Discipline and Punish | Someone has got to do it!

Post by atreestump »

Don't be fooled by the title of this thread, I hate the performative actions of discipline and punishment from the state. What is of interest however, given the recent Trump exiling of illegal migrants, is that there is a difference between saying 'I am against immigration, something ought to be done', which is a performative statement (a statement that does something) and how we deal with immigration.

Sending migrants back to their countries always leads to lots of heart break, it can be problematic for the economy too. The main phenomena that is of interest here, is how some are beginning to regret endorsing Trump to perform these actions.

It reminds me of Michel Foucault's Discipline and Punish and his genealogy of capital punishment. Capital Punishment was not stopped in France because of how inhumane it was on behalf of the criminals, but rather, the jury sympathised with the executioner, executioners often suffered from post-traumatic stress due to their grueling duties and this is what is happening now that people can see where their performative utterances are leading to.

Following quotes from: http://www.iep.utm.edu/emp-symp/#SH4b



That was what the so-called special intervention groups [Einsatzgruppen] had to do. In addition, it is difficult to watch people suffering over so long a period of time, especially if you have insufficient bullets to shoot or gas them all immediately. This is a challenge for any approach to genocide, even after the intended victims have been marked with a yellow star or otherwise “branded,” equated with vermin, insects, and dehumanized. On the street, people still look like humans when we confront them face-to-face or even face-to-back.

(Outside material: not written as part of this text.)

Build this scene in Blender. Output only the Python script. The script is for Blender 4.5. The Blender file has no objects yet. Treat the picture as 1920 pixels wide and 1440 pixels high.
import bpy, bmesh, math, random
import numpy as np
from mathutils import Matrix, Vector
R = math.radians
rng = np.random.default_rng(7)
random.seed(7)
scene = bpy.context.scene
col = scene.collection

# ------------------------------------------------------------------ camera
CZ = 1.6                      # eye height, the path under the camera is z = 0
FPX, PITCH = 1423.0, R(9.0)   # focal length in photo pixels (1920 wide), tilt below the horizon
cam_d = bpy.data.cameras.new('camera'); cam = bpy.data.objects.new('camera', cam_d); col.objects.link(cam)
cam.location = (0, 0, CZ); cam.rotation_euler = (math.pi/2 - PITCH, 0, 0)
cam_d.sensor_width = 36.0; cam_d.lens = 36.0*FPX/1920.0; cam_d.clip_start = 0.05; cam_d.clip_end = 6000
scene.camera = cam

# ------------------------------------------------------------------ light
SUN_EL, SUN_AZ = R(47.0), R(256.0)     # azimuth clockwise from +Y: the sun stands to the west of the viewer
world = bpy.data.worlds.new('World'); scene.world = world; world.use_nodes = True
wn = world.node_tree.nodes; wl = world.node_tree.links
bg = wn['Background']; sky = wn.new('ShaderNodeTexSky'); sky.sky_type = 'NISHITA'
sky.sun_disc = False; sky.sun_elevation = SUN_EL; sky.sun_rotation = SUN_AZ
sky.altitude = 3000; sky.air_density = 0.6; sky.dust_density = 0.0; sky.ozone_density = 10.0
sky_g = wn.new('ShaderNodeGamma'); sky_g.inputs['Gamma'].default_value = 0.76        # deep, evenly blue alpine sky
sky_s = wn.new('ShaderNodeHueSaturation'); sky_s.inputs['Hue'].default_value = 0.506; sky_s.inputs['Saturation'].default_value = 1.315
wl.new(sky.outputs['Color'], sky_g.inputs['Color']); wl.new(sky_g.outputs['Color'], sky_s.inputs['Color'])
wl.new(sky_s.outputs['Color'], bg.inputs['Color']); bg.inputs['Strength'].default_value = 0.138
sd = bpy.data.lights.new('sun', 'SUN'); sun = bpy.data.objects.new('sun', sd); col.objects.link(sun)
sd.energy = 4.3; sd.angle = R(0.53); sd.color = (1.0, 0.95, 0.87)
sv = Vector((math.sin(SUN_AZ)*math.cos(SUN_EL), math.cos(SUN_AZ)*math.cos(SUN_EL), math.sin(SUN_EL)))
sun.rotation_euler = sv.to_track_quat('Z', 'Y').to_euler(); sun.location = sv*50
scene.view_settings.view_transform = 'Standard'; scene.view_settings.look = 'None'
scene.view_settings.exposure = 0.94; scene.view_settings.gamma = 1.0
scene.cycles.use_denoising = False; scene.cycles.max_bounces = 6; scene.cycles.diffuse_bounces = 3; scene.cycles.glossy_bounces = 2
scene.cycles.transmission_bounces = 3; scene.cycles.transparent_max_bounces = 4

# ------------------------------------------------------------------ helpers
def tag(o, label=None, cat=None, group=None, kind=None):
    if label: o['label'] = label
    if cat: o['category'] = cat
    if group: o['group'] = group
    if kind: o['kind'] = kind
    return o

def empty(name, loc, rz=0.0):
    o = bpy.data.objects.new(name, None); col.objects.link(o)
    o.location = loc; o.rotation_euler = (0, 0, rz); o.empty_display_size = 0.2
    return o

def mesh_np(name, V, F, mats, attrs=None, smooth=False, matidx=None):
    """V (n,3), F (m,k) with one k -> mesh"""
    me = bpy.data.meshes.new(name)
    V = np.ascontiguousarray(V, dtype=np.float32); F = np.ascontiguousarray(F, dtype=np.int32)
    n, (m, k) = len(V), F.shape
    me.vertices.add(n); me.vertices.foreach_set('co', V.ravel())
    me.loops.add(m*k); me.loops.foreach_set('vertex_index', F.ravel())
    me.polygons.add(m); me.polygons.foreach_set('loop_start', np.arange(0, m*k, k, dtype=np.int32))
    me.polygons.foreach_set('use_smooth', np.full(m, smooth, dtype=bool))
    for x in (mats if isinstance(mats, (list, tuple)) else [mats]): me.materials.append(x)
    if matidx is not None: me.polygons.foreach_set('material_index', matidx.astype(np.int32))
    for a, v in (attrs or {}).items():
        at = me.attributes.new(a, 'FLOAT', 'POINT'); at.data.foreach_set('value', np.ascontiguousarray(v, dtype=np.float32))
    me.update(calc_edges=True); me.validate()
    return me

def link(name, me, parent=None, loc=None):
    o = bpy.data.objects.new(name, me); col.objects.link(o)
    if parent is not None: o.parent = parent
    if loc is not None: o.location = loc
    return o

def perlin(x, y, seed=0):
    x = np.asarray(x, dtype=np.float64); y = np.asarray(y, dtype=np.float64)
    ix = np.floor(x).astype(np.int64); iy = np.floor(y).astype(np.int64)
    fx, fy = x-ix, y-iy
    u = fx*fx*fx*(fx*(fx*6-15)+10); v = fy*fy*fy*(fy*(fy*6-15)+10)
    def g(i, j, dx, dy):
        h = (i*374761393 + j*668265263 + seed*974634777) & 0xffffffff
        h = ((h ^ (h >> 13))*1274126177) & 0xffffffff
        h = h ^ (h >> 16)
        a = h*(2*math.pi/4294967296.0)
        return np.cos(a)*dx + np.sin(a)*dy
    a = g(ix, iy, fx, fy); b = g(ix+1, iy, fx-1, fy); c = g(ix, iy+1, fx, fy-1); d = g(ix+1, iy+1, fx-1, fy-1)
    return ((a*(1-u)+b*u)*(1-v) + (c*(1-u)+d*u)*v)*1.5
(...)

The misuse of the Nazi concept of duty, which only superficially resembles a deontological one
, has been often noted. It occurs again here and should never be mentioned without being challenged. Briefly, the fallacy consists in making an exception for a subset of humans, thus contradicting one’s own humanness. Even formally, the good Nazi morally contradicts himself – a consistency in shooting only one or a few types of persons (in addition to Jews - gypsies, communists, Catholic converts, gays, mentally retarded, physically disabled – the list grows tellingly) – is inconsistency pure-and-simple.


This is a form of what I call inverted empathy where duty comes before conscience.



Thus, the supposedly empathic Nazi spends the day shooting the helpless enemies of the Aryan race and feels a full measure of suffering (of the victims), because his mirror neurons are working normally; but instead of saying “Look how they suffer” says “Look how hard my work is look how much I suffer.